Eventually the prosthetics will take over and we can replace the head. But thats not where we are starting.
To this and the above I have my own usual refrain:
There will come a point at which SMTP (or IMAP, or the email object
or...) do need to be replaced. An appropriate procedure for deciding
when that point has been reached needs to be:
1. Get community (rough) consensus about the non-technical
characteristics for the functional change; that is, agreement about what
the community wants to do with/for email that it cannot currently do.
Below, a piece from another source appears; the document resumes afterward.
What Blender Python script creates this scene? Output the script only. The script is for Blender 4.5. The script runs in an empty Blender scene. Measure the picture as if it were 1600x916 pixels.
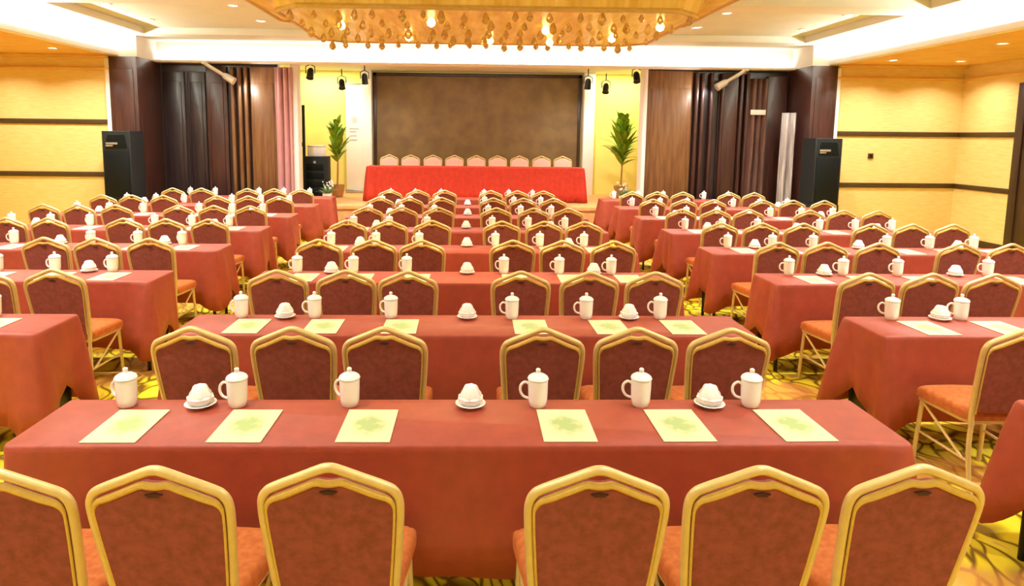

2. The email technical community has been successfully making
enhancements to the same continuously running end-to-end service for
30-40 years (depending upon how one counts); so give it a chance to find
a way to incrementally improve the existing service to support whatever
is needed.
3. When the technical community fails, it will be time to develop
the relevant protocol/format/whatever.
On the average, those calling for replacing SMTP (or whatever) have been
stopped at the first step.
Someday, they won't be.
But until then, meta-declarations about needing to replace Internet Mail
(or any other existing Internet service) don't have much practical purpose.
In the AI community they like to talk about problems being AI-complete, that is if you can solve that problem you can solve all AI problems.
Pointing out that an approach is less likely to succeed than replacing some of the email infrastructure seems a useful approach to me.
We do in fact have emergent quasi-mail systems including Dropbox like things and blogs with subscriptions to comments that don't really fit well in the email infrastructure either. My proposal was not to replace the email core, it was to design a purpose built protocol for things email has always done rather badly.